Taís durante a procissão, ao lado de Plínio Rodrigues e Ana Albuquerque
Foto: Bruno Maestrini, Agência RBS
Depois, morro acima e sob o sol, a tímida estreante sai de cena para dar lugar à mulher do povo, que segue Jesus carregando a cruz até o monte para o sacrifício. Então, é detrás da lente que acontece o mistério maior de recontar a Paixão de Cristo.
Sou devota, mas sou tímida. Meu calvário era ter de subir no palco diante da multidão de fiéis.
No camarim improvisado no salão paroquial da Igreja São José do Murialdo, as atrizes Ariane Guerra e Mariane Sobrosa começam a me passar o roteiro, enquanto Ana Albuquerque, responsável pela divulgação do espetáculo, separa meu figurino.
- Pega uma túnica verde, para combinar com os olhos! - sugere Ana.
Acabo com uma veste azul, mas pouco importava a combinação, pois o que me garantiu vaga no elenco foi um "terceiro olho". Participei de toda a Via Sacra no Morro da Cruz com uma câmera pendurada no peito. A ideia era transmitir "de dentro" a encenação da história mais contada de todos os tempos.
Passada a tensão de sair do backstage para encarar o olhar expressivo do jovem ator Wagner dos Santos, 15 anos, que fez o leproso a quem a samaritana dá de beber no primeiro ato, ainda era preciso ser batizada por João Batista, interpretado por Flávio Silveira. Na minha última cena, eu teria um encontro com Jesus, vivido pela mais uma vez pelo deputado estadual Aldacir Oliboni, quando ele é saudado pelo povo em Jerusalém.
Até ali, a mística de cada passagem bíblica se confunde com a preocupação de que o roteiro do espetáculo seja seguido - apesar das minhas unhas pintadas de roxo, para desespero da produção.
- Tocante a cena da Maria, né? - compartilha o diretor, Camilo de Lélis, depois de abrir espaço entre os soldados romanos para que minha câmera pudesse alcançar as quedas de Jesus.
Plínio Marcos Rodrigues, que estava no palco como o sumo-sacerdote Anás e caminhou ao meu lado como homem do povo na procissão, concorda sem pestanejar. Ana admite que quase chorou. Silenciosamente, eu derramo uma lágrima.
Duvido a mãe e o filho que não tenham se arrepiado. Alguns, no meio da multidão, se abraçam, repetindo o gesto da atriz Elisa Lucas, a Maria, que acolhe o filho ensanguentado.
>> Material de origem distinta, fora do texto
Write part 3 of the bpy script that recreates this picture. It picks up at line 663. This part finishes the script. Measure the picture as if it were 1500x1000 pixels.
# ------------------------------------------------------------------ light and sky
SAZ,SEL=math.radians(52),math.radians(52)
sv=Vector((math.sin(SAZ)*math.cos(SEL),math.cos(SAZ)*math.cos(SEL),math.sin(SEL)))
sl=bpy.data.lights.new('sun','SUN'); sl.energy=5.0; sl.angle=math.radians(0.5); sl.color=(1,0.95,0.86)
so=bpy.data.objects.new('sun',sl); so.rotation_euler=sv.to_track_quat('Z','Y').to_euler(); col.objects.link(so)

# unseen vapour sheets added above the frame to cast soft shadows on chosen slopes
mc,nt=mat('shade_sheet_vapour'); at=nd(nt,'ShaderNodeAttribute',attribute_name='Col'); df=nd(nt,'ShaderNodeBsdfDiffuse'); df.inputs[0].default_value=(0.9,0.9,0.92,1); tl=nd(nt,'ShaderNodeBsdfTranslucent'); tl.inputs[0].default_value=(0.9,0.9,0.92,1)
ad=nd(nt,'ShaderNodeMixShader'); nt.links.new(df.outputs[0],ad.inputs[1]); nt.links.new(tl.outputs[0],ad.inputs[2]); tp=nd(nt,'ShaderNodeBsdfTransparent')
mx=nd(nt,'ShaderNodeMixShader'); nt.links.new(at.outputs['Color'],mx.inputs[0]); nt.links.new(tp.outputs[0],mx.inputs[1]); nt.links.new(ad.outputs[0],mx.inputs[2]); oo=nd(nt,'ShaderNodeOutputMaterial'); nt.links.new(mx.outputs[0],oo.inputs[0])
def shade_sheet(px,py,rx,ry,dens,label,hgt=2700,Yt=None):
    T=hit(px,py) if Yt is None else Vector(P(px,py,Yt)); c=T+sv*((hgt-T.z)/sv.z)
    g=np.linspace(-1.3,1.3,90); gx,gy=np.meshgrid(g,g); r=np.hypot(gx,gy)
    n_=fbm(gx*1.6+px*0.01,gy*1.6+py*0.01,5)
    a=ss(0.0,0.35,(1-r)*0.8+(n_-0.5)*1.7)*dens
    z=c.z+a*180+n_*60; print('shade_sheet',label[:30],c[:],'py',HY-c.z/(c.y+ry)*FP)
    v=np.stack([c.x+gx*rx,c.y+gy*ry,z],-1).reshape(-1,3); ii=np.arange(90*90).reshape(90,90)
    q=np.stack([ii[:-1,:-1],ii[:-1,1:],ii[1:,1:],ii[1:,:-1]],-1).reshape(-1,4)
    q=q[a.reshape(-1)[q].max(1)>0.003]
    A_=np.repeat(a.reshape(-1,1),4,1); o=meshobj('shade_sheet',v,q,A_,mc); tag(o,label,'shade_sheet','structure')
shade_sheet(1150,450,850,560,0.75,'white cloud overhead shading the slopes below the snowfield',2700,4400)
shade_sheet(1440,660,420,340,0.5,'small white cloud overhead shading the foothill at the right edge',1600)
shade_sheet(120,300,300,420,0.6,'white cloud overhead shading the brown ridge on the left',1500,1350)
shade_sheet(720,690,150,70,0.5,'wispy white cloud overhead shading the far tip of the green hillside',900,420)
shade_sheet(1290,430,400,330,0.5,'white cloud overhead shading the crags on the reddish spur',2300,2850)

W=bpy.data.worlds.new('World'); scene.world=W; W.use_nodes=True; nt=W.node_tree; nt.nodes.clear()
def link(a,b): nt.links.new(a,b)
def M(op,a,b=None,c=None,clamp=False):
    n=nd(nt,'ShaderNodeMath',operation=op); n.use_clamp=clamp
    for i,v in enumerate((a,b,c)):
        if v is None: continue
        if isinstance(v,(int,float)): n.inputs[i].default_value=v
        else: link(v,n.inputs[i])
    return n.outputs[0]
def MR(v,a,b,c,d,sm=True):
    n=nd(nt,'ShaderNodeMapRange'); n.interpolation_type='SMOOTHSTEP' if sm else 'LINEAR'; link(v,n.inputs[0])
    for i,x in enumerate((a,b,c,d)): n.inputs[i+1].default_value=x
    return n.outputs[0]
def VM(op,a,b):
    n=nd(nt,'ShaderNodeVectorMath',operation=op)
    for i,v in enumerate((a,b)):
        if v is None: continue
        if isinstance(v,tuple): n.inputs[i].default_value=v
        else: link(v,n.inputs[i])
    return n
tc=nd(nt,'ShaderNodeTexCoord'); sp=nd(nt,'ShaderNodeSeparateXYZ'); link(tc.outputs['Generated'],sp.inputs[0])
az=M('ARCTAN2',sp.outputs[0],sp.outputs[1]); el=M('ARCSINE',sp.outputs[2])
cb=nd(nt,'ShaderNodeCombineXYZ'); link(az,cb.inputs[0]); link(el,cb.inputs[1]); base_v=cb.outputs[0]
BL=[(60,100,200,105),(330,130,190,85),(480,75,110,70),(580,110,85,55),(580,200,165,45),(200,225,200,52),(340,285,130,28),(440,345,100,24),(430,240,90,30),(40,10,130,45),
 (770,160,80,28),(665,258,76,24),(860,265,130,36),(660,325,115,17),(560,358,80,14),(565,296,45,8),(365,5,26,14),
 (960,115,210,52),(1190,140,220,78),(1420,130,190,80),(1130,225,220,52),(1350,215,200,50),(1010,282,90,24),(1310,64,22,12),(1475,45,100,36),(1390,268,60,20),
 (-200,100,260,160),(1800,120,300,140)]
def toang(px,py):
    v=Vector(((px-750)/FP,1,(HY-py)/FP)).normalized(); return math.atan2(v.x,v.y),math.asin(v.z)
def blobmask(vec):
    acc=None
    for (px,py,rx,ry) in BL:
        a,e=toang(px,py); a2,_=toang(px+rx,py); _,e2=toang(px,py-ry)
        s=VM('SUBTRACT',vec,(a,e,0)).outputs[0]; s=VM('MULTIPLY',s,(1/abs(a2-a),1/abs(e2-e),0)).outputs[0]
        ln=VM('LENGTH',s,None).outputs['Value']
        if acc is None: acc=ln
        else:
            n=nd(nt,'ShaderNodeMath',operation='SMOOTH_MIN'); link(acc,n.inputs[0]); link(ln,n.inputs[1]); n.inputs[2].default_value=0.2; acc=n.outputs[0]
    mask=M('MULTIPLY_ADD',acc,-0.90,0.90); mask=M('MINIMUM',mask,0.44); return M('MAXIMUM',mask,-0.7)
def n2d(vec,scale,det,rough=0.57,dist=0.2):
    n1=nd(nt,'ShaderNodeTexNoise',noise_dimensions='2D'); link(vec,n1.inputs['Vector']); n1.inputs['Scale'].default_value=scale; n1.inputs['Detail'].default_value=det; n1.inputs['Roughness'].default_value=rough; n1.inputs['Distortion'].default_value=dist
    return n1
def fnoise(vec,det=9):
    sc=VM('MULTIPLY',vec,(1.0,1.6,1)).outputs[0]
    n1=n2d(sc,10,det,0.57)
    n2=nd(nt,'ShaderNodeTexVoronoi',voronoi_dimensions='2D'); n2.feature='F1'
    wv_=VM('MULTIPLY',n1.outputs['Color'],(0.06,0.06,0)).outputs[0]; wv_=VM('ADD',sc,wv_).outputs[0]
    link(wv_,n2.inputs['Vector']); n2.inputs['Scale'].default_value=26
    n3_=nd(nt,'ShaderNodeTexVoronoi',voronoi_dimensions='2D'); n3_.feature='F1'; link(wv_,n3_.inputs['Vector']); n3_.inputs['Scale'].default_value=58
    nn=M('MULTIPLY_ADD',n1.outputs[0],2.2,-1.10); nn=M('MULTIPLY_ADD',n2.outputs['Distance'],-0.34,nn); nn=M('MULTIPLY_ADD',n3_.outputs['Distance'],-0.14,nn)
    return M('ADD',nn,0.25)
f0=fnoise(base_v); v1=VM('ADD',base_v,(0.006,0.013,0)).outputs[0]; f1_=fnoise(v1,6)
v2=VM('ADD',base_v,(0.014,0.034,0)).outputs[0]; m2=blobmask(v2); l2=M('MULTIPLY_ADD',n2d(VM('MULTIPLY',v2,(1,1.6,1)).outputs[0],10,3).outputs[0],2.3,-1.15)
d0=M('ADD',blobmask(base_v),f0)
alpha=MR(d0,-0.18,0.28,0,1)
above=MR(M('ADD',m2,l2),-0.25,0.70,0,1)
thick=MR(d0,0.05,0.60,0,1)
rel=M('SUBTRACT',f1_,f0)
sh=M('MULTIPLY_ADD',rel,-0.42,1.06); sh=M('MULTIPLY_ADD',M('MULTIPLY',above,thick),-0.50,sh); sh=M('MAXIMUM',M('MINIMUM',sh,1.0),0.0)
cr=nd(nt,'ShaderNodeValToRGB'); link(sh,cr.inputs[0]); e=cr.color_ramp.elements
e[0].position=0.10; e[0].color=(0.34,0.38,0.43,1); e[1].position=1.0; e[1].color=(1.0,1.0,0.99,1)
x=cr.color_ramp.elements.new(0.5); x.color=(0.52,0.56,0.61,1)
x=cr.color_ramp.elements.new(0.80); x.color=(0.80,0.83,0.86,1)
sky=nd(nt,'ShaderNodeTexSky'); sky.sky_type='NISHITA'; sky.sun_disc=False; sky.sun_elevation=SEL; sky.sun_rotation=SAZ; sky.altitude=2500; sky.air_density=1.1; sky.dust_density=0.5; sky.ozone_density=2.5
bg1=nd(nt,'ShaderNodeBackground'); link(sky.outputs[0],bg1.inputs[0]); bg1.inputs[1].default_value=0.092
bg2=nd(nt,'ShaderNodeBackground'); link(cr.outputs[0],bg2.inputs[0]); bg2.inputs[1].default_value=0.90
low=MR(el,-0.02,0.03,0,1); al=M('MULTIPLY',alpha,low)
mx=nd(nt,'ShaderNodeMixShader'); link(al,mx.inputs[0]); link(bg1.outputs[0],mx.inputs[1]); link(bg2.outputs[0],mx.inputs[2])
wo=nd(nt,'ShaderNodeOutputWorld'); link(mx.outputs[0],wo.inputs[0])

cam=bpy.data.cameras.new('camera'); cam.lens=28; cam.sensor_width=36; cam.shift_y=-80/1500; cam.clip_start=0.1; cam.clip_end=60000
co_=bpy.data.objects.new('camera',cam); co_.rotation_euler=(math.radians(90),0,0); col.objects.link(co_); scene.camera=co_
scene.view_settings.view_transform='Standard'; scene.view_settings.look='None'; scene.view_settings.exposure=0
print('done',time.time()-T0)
Sentir-se um pouco Maria na dor, um pouco Judas na traição, um pouco Pedro na negação, um pouco Cirineu na solidariedade de ajudar a carregar a cruz, um pouco Verônica na piedade de secar a face de Cristo. Tudo isso não está no roteiro, mas faz parte do espetáculo.
A subida, cada vez mais íngreme, reúne cada vez mais gente em volta e até parece mesmo conduzir o povo para mais perto do céu. Provando que a mensagem de esperança da Páscoa não está na cruz, é com entusiasmo que o público vibra com a vitória do anjo Miguel sobre a morte e aplaude a ressurreição de Jesus.
Dançando, cantando e batendo palmas ao som de "Jesus Cristo, eu estou aqui", o elenco se abraça, tira fotos, comemora o sucesso de mais um espetáculo. No fim das contas, o segredo da boa atuação era mergulhar no espírito cristão. E aí, em um misto de euforia e reflexão, a gente desce o morro e volta para casa, ao encontro da cruz de cada dia, na esperança de que, como diz a música, Ele olhe para baixo.